Par sa pratique du taoïsme, Zhang Sanfeng a fait souffler un vent d’immortalité sur cette montagne toute entière. On pourrait certainement y trouver des preuves confirmant les légendes comme quoi il était capable de déplacer des montagnes et des puits, ou encore de faire revivre des branches mortes. Le temple de Zhang Sanfeng construit récemment est on ne peut plus resplendissant. Son portrait, gravé dans la pierre par Zhang Sanfeng lui-même, illustre notamment l’esprit divin du maître, accentué par ses traits éthérés qui créent une impression de transparence.

 

Parmi les plus de 130 ponts, il y a le pont Gejing des Ming, qui égale en beauté le pont Zhaozhou au nord.
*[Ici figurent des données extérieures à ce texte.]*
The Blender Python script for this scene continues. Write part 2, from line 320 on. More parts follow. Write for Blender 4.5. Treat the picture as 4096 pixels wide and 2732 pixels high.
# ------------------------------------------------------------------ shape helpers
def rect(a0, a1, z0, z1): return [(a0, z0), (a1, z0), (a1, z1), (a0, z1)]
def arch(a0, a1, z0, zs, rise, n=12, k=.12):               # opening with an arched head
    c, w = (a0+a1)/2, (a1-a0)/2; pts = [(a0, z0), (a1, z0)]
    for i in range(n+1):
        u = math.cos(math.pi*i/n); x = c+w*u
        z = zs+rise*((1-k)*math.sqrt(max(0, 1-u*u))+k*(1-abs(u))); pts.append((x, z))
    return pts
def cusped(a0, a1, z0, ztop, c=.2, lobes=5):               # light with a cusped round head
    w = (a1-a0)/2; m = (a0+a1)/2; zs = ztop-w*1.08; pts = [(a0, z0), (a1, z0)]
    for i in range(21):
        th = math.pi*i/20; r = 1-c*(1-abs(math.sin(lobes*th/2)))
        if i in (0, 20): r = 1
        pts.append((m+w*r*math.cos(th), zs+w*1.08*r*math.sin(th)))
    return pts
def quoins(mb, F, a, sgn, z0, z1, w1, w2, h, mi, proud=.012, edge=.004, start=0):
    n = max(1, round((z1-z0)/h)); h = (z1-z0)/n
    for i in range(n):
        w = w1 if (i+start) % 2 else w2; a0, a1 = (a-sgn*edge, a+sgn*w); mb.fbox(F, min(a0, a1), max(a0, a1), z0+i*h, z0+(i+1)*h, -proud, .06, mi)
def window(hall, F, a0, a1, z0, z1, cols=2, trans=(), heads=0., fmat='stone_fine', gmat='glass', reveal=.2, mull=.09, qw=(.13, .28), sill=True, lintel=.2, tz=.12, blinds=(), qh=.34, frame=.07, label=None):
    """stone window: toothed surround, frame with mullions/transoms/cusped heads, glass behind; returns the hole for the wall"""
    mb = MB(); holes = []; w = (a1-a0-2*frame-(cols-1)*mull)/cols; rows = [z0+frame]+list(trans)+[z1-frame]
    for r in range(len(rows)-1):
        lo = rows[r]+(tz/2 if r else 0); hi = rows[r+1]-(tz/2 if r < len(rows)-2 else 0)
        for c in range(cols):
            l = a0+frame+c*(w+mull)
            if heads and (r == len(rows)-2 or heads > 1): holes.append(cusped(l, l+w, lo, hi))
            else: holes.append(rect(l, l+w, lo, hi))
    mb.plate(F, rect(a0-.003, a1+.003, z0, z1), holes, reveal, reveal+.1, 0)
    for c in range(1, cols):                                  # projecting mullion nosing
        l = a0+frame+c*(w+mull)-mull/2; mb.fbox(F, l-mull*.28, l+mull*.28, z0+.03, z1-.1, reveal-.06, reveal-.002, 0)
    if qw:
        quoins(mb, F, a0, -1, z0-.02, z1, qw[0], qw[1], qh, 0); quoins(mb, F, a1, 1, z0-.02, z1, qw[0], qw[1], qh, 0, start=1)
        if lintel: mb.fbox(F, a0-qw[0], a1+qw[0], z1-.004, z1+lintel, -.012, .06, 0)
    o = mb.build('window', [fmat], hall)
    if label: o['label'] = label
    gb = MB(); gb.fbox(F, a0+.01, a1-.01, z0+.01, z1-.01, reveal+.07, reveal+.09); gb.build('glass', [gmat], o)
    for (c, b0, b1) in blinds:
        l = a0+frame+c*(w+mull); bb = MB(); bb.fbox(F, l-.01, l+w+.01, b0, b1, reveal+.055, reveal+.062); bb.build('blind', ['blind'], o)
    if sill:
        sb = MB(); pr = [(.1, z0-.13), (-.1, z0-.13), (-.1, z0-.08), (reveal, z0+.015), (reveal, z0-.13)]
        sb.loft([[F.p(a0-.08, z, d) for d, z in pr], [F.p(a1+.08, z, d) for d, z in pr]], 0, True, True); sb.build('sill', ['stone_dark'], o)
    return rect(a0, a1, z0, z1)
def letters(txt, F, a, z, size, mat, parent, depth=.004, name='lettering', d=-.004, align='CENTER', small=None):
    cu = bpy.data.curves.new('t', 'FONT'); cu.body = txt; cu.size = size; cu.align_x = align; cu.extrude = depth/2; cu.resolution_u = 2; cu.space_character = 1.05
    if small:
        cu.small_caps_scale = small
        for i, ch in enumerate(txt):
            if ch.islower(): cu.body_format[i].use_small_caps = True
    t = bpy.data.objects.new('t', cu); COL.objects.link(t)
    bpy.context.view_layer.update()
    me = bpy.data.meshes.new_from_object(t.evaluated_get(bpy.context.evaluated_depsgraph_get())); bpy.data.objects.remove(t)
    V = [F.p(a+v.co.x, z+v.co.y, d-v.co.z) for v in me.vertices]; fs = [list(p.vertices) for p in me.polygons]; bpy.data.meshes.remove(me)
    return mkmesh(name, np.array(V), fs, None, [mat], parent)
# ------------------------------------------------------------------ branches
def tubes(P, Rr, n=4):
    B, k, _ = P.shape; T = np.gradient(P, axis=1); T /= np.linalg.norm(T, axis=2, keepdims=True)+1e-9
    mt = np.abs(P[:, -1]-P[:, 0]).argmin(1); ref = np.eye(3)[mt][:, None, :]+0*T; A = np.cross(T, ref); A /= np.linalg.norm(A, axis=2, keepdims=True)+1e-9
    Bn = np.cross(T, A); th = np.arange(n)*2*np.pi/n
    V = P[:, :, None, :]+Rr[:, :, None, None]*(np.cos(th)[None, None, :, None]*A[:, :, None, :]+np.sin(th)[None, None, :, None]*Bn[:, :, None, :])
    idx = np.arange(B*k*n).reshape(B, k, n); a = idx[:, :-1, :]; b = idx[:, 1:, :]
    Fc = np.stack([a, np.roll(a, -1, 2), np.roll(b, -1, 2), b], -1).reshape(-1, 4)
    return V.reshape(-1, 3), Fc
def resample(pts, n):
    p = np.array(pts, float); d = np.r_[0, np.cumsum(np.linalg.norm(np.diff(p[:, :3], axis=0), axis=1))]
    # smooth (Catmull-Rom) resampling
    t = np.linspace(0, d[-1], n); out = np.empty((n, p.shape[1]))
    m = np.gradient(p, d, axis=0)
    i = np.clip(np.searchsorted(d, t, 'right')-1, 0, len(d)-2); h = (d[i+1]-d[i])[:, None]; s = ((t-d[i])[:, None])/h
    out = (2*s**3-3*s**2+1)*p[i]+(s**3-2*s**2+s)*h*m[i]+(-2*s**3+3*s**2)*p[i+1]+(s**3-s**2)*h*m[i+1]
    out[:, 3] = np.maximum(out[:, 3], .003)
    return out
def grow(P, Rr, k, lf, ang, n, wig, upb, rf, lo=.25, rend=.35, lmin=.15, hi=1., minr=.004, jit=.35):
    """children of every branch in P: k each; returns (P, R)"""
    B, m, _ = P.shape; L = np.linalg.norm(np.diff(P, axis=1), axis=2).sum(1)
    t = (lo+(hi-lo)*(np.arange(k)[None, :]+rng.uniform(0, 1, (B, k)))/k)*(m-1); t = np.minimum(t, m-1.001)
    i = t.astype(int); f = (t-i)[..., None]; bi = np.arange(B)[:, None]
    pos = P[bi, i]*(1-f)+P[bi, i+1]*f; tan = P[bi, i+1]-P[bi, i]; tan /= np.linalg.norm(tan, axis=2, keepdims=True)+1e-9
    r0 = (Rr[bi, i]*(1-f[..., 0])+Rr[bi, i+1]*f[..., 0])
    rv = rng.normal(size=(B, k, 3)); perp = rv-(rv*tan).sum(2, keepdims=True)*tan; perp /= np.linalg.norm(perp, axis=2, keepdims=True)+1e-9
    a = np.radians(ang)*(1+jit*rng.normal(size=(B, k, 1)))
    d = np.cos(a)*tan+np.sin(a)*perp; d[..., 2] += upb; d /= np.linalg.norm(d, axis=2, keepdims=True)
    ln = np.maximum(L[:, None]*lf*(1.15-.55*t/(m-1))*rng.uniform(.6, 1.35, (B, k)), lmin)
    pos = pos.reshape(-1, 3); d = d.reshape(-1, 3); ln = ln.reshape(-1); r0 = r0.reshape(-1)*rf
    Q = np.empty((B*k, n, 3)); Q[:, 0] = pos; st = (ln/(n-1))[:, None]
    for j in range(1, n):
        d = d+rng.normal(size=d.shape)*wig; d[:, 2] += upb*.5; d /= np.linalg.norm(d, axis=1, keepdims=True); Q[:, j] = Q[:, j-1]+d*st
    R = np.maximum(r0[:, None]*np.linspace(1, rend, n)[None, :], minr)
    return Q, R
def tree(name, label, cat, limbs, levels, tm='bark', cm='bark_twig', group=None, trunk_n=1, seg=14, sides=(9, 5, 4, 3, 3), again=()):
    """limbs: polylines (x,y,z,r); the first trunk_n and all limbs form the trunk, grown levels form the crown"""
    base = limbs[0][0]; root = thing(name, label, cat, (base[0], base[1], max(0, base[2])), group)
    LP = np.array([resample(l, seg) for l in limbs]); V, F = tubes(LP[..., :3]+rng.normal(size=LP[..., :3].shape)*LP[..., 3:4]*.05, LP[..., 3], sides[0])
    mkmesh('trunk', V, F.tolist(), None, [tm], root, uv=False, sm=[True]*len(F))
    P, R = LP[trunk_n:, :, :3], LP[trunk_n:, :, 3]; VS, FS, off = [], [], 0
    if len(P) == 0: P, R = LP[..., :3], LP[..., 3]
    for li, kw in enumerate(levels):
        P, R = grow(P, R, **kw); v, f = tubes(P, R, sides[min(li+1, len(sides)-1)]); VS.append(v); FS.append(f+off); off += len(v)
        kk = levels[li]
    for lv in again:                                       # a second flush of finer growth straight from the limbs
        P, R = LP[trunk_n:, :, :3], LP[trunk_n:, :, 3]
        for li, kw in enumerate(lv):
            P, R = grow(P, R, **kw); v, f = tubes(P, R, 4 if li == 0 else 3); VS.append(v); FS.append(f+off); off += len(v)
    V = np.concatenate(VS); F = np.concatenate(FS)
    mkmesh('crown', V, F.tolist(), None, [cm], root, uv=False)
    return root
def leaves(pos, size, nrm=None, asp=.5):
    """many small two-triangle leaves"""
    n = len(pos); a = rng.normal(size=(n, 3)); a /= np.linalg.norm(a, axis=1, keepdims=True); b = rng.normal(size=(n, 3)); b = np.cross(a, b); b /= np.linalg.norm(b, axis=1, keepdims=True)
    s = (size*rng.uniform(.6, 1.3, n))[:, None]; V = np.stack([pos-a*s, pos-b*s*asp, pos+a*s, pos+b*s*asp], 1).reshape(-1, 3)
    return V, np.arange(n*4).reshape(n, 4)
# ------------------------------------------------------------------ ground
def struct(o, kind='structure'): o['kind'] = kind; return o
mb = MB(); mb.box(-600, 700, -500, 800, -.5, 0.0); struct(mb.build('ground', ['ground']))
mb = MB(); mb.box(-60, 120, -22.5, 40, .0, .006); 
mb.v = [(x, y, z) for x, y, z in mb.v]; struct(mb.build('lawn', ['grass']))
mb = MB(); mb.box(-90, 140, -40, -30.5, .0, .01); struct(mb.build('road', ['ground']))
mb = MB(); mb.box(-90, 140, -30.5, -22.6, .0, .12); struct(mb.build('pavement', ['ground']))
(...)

Celui de Yibu (le pont d’un pas), qui a été construit sous le règne de l’empereur Jiaqing des Qing est le plus petit pont en pierre de Chine. Et le pont Xianqiao (le pont divin), le pont naturel le plus haut du monde sur une ancienne voie de poste et qui est encore emprunté aujourd’hui.

 

Les jolis paysages dans la région de Qiannan se comptent par milliers. À chaque coin se dessine une nouvelle image ; à chaque pas, s’écrit un nouveau poème. Et le livre est loin d’être terminé : la beauté de Qiannan n’a pas fini d’être explorée.